In America, the wheat burns, and here in Greece, the fruit falls into the rubbish heap, etc. while in Africa, the people are dying from hunger. When people were dying from hunger in Abyssinia, because they had a great drought, I told a well-known ship-owner friend to help in these circumstances, to go to the rubbish dump and to load up a boat to take [the surplus foodstuffs] there for free. They didn't allow him to do this under any circumstance.

-How many thousands of embryos are killed every day!

Abortion is a terrible sin. It is murder, and of course a very great murder, to kill unbaptized children. Parents must understand that life begins from the instant of conception.

One night, God allowed me to see a terrible vision, to inform me regarding this matter! It was the evening of the Tuesday of Bright Week 1984. I had lit two candles in two tin cans, as I always do even while asleep, for all those who suffer spiritually or bodily. To those I include the living and the reposed. At midnight, as I was saying the [Jesus] Prayer, I saw a great field surrounded by a fence, studded by wheat that had just begun to grow. I stood outside the field, and I lit candles for the reposed and placed them on the wall of the fence.

To the left there was a dry place, full of rocks and cliffs, which was shaking continuously from a very strong cry from thousands of voices that break your heart and make you shudder. And even the toughest man, if he would hear it, would be unable to remain unmoved. As I was experiencing these heartbreaking cries, I asked within where these voiced were coming from, and what was happening with all that I saw, and I heard a voice tell me: “The field studded with wheat that has just sprouted, is the Cemetery with the souls of the dead that would be raised. At the place which was shaking from the heartbreaking cries are found the souls of children who were killed through abortions!”

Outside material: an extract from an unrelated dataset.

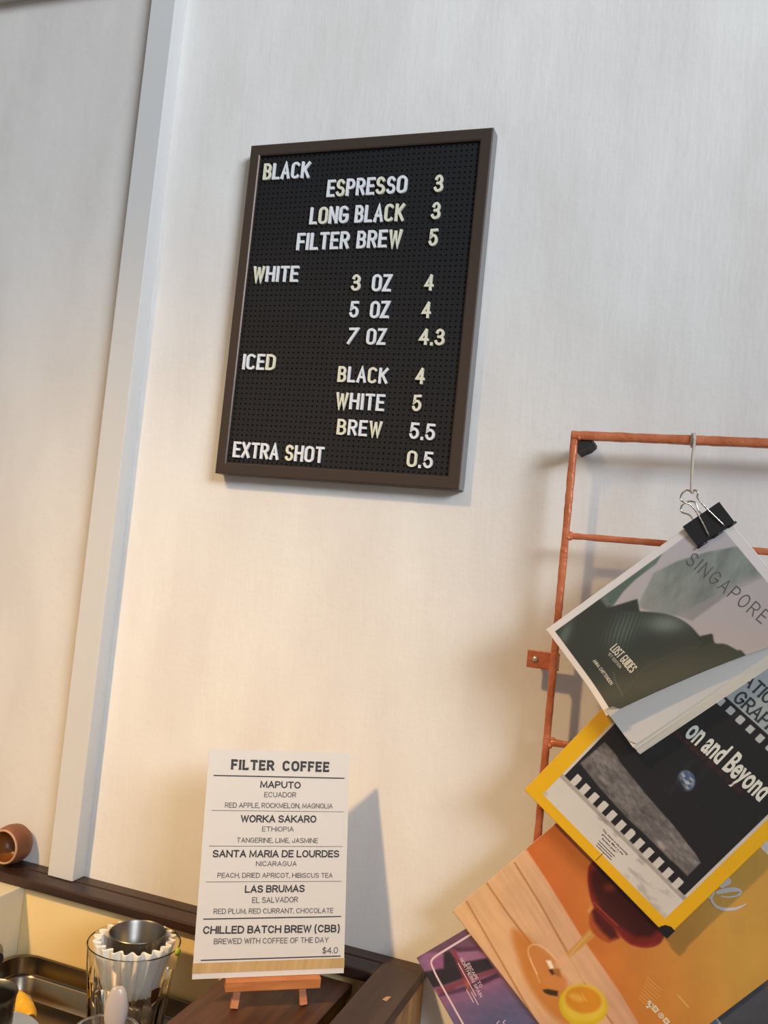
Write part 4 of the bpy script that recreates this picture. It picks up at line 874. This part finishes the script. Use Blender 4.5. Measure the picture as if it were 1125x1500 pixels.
# ribbed steel cup standing on a pale round tub
rc = PZ(-17, 1454, 1.05); px_c, py_c = rc.x, rc.y; ZB = 1.0062; bm = bmesh.new(); pr_ = [(0,ZB),(.0225,ZB),(.024,ZB+.002)]
for k in range(8): z = ZB+.005+k*.0045; pr_ += [(.0245+.00012*k, z), (.0251+.00012*k, z+.002)]
pr_ += [(.0262,1.0485),(.0272,1.0499),(.0269,1.0509),(.0262,1.0503)]
for k in range(7, -1, -1): z = ZB+.005+k*.0045; pr_ += [(.0241+.00012*k, z+.002), (.0235+.00012*k, z)]
pr_ += [(.0225,ZB+.0015),(0,ZB+.0015)]
lathe(bm, pr_, (px_c, py_c, 0), 48); smooth_by(tag(fin('ribbed_cup', bm, M_steel2), 'round steel cup with ribbed walls on a pale tub at the left edge', 'cup'), 60)
bm = bmesh.new(); lathe(bm, [(0,ZT),(.040,ZT),(.043,ZT+.002),(.0460,1.000),(.0475,1.001),(.0475,1.0045),(.0462,1.006),(0,1.006)], (px_c-.001, py_c+.010, 0), 56)
smooth_by(tag(fin('pale_tub', bm, M_plate), 'pale grey round tub in the tray, under the ribbed steel cup', 'tub'), 40)
bm = bmesh.new(); bp = smooth_path([PZ(x, y, ZT+.0125) for x, y in ((-16,1466),(-4,1462),(10,1462),(22,1466),(34,1475),(42,1485),(45,1492))], 5)
tube(bm, bp, lambda t: .0115*(1-max(0,(t-.5)/.5)**1.5*.5)*(1 if t > .12 else .5+t*4), 14)
bn = tag(fin('banana', bm, M_banana, smooth=True), 'yellow banana end poking out beside the ribbed steel cup in the tray', 'banana')
bm = bmesh.new(); tube(bm, [PZ(44.5,1491,ZT+.0125), PZ(47,1497,ZT+.012), PZ(51,1503,ZT+.011)], lambda t: .0050-.002*t, 10); o = fin('stem', bm, M_stem, bn, True); o['label'] = 'brown stem end'
# clear cup with spoon
cc = empty('plastic_cup', (-.478, -.217, ZT), 'clear plastic cup holding a white spoon, in front of the glass tumbler', 'cup')
bm = bmesh.new(); lathe(bm, [(0,ZT),(.021,ZT),(.0225,ZT+.002),(.0285,1.050),(.0296,1.0508),(.0296,1.0516),(.0280,1.0512),(.0218,ZT+.003),(0,ZT+.0022)], (-.478,-.217,0), 48); smooth_by(fin('cup_body', bm, M_clear, cc), 50)
spn = empty('plastic_spoon', (-.478,-.217,ZT+.01), 'milky white plastic spoon standing bowl up in the clear cup', 'spoon')
bm = bmesh.new(); sp = Vector((-.4795, -.2030, 1.0625)); axs = Vector((-.08, .12, 1)).normalized(); ns, nr = 16, 20; rings = []
fw = (CAM-sp); fw = (fw-axs*fw.dot(axs)).normalized(); sdw = axs.cross(fw)
for i in range(ns+1):
    t = i/ns; z = -.021+.042*t; wd = .0108*math.sqrt(max(1-((t-.52)/.52)**2, .02)) if t > .1 else .0030+.03*t*.1; dp = wd*.42
    rings.append([bm.verts.new(sp+axs*z+sdw*wd*math.cos(2*PI*j/nr)+fw*dp*math.sin(2*PI*j/nr)) for j in range(nr)])
for a, b in zip(rings, rings[1:]):
    for j in range(nr): bm.faces.new((a[j], a[(j+1)%nr], b[(j+1)%nr], b[j]))
bm.faces.new(rings[0]); bm.faces.new(rings[-1]); fin('spoon_bowl', bm, M_spoon, spn, True)
bm = bmesh.new(); orient_box(bm, sp-axs*.062, sdw, fw, axs, .0024, .0009, .043, .0004); fin('spoon_handle', bm, M_spoon, spn)
# clay cup lying on the ledge
cr = Vector((-.7775, -.0330, ZL+.0240)); bm = bmesh.new(); RXm = Matrix.Rotation(-PI/2, 4, 'X')     # axis: opening to -Y
prof = [(.0185,-.0),(.0205,-.0),(.0228,.008),(.0236,.016),(.0222,.025),(.0180,.0305),(.010,.0325),(0,.0328),]
lathe(bm, prof, cr, 44, RXm)
cu = tag(smooth_by(fin('clay_cup', bm, M_clay), 60), 'small brown clay cup lying on its side on the dark ledge at the left edge', 'cup')
bm = bmesh.new(); lathe(bm, [(.0180,.0012),(.0184,-.0006),(.0195,-.0012),(.0206,-.0004),(.0208,.0012)], cr, 44, RXm, close=True); fin('cup_rim', bm, M_rim, cu, True)['label'] = 'pale unglazed rim'
bm = bmesh.new(); lathe(bm, [(.0184,.0004),(.0200,.008),(.0205,.016),(.0190,.023),(.014,.0275),(0,.0285)], cr, 44, RXm); fin('cup_inside', bm, M_clayin, cu, True)['label'] = 'amber glazed inside'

Following this vision, I was unable to rest from the great pain that I experienced for the souls of the children. I could neither lie down to rest, though I had been busy that whole day.

-Elder, can something be done to remove the law regarding abortions?

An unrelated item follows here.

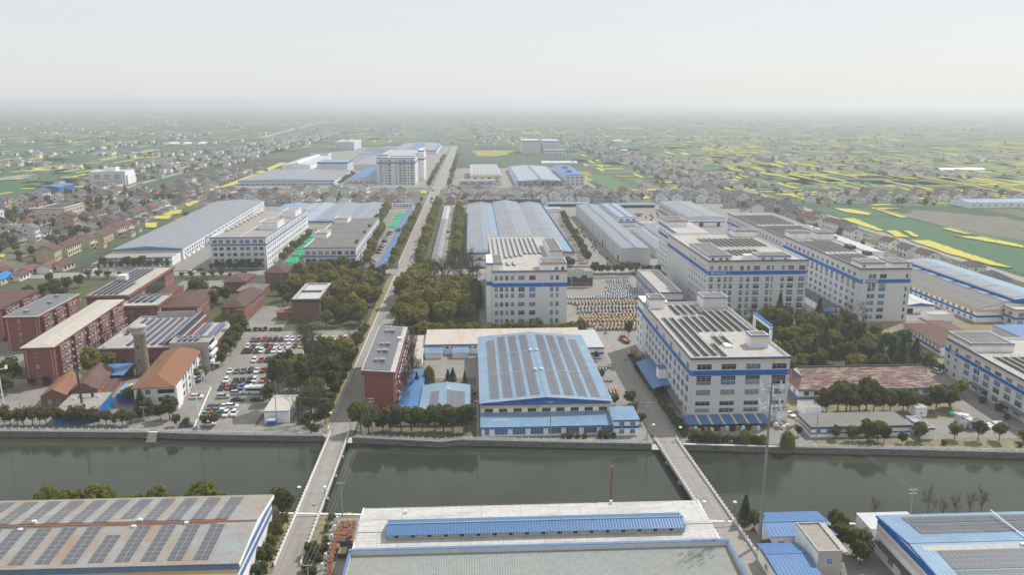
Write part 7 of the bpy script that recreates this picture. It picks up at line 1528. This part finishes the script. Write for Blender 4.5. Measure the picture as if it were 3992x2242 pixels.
for x, y, c, k, lb in ((-99.6, 303.2, 'silver', 'suv', 'crossways in front of the coach, left of the pair'), (-95.5, 306.8, 'silver', 'suv', 'crossways beside the coach, right of the pair'), (-93.0, 299.8, 'black', 'sedan', 'crossways left below the coach'), (-85.4, 299.6, 'black', 'sedan', 'crossways right below the coach'), (-110, 303.5, 'white', 'suv', 'beside the orange roofed building'), (-104.2, 274.9, 'teal', 'suv', 'under the bank tree left of the turbine'), (-96.6, 275.8, 'white', 'sedan', 'under the bank trees right of the turbine'), (-80, 385.5, 'white', 'suv', 'alone behind the back row'), (-93.2, 292.6, 'white', 'suv', 'tall one ending the row before last')):
    car(x, y, c, lb, math.pi / 2, k)
for i in range(12): car(-73.2 - .03 * i, 556 + 12.5 * i + (18 if i > 2 else 0), C_['wswkkrwkwwkk'[i]], '%s from cross road beside the tar roofed block' % nth(i + 1), math.pi / 2)
for i in range(15): car(-43.9, 560 + 15 * i, RC_.choice(('white', 'white', 'silver', 'black')), '%s from cross road parked on the right verge' % nth(i + 1), .05)
car(-21.9, 710, 'black', 'alone in the lane left of the triple hall', 0, 'suv'); car(-47.4, 933.7, 'red', 'on the main road between the trucks', 0, 'sedan'); car(-51, 902, 'white', 'driving on the main road before the village', 0, 'sedan'); car(-224, 567, 'white', 'parked left of the very long hall front', 1.5, 'suv'); car(-190, 556, 'maroon', 'parked at the corner of the slate band block', 1.5, 'sedan'); car(-193, 545.5, 'white', 'van-like on the cross road', 1.5, 'suv', s=1.2); car(115.5, 276, 'white', 'beside the small white house under the mast, left one', .3); car(118.2, 274, 'white', 'beside the small white house under the mast, right one', .3); car(201, 318.5, 'silver', 'at the far corner of the edge block', .2)
for i in range(7): car(-244 + RC_.uniform(-2, 2), 340 + i * 9, RC_.choice(('black', 'white', 'silver')), '%s from canal between the campus dormitories' % nth(i + 1), .6)
for i in range(14): car(-60.5, 1110 + 20 * i, RC_.choice(('white', 'silver', 'black')), '%s from village beside the far tower' % nth(i + 1), .3)
# coach
t = thing('coach', 'white coach parked across the car park near the canal', 'coach', (-86.9, 308, .05), math.pi / 2)
loft(MB(), [(-5.6, 1.1, .5, 2.8, 1.0), (-5.3, 1.25, .35, 3.1, 1.15), (5.3, 1.25, .35, 3.1, 1.15), (5.5, 1.2, .5, 3.0, 1.1)]).build('body', 'paint_white', t)
MB().box(-1.29, 1.29, -5.0, 4.9, 1.55, 2.45).build('windows', 'glass_dark', t); MB().box(-.7, .7, -3.5, 3.5, 3.1, 3.3).build('roof_unit', 'metal_light', t); MB().box(-1.0, 1.0, 5.5, 5.56, 1.2, 2.7).build('windscreen', 'glass_dark', t)
for sx in (-1, 1):
    for yy in (-3.2, 3.4): put('wheel', wheel_me, t, (sx * 1.15, yy, 0), 0, 1.5)
def lorry(label, x, y, rz, cab, bed, L=7.0, box=False, s=1.0):
    t = thing('lorry', label, 'lorry', (x, y, .05), rz, None, s)
    loft(MB(), [(L/2 - 2.0, 1.15, .6, 2.5, 1.05), (L/2 - .3, 1.15, .5, 2.5, 1.05), (L/2, 1.1, .5, 1.6, 1.05)]).build('cab', cab, t); MB().box(-1.0, 1.0, L/2 - .28, L/2 + .02, 1.55, 2.2).build('windscreen', 'glass_dark', t)
    MB().box(-.5, .5, -L/2, L/2 - 1.9, .6, .9).build('chassis', 'metal_dark', t); q = MB()
    if box: q.box(-1.2, 1.2, -L/2, L/2 - 2.2, 1.0, 3.4)
    else: q.box(-1.2, 1.2, -L/2, L/2 - 2.2, .95, 1.1).box(-1.2, -1.1, -L/2, L/2 - 2.2, 1.1, 1.7).box(1.1, 1.2, -L/2, L/2 - 2.2, 1.1, 1.7).box(-1.1, 1.1, -L/2, -L/2 + .1, 1.1, 1.7)
    q.build('load_bed', bed, t)
    if not box: MB().box(-1.09, 1.09, -L/2 + .11, L/2 - 2.25, 1.1, 1.16).build('load_floor', 'crate_wood', t)
    for sx in (-1, 1):
        for yy in (L/2 - 1.2, -L/2 + 1.4, -L/2 + 2.5): put('wheel', wheel_me, t, (sx * 1.0, yy, 0), 0, 1.5)
lorry('red flatbed lorry standing in the yard left of the solar rack block', 74.2, 371, RAD(12), 'paint_red', 'drum_rust', 8.5); lorry('long red lorry along the end of the grey clad hall', 113, 556, math.pi / 2, 'paint_red', 'paint_maroon', 15); lorry('red box lorry on the main road in the village', -47.8, 960, 0, 'paint_red', 'paint_red', 8, True); lorry('white box lorry on the right of the main road', -44.8, 921, math.pi, 'paint_silver', 'roof_silver', 9, True); lorry('dark lorry farther up the main road', -50.6, 1056, 0, 'paint_grey', 'metal_grey', 9, True); lorry('black flat trailer beside the lying drums', -34.4, 188.5, RAD(0), 'metal_dark', 'metal_dark', 6.5)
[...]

Yes, but the Nation, the Church, etc. must be moved to inform the people about the consequences of declining birth rates. The Priest should explain to the world that the law regarding abortions is against the commandments of the Gospel. Doctors, from their own positions, should speak of the risks that follow the woman who has an abortion. See, the Europeans had royalty, and left this as an inheritance for their children. We had the fear of God, but we lost it and did not leave an inheritance for the next generation, and for this we legalize abortions, political marriage, [etc.]...When a man disobeys one commandment of the Gospel, he alone is responsible. When, however, something that clashes with the commandments of the Gospel becomes the law of the land, then the wrath of God falls upon the whole nation, that it may be chastened.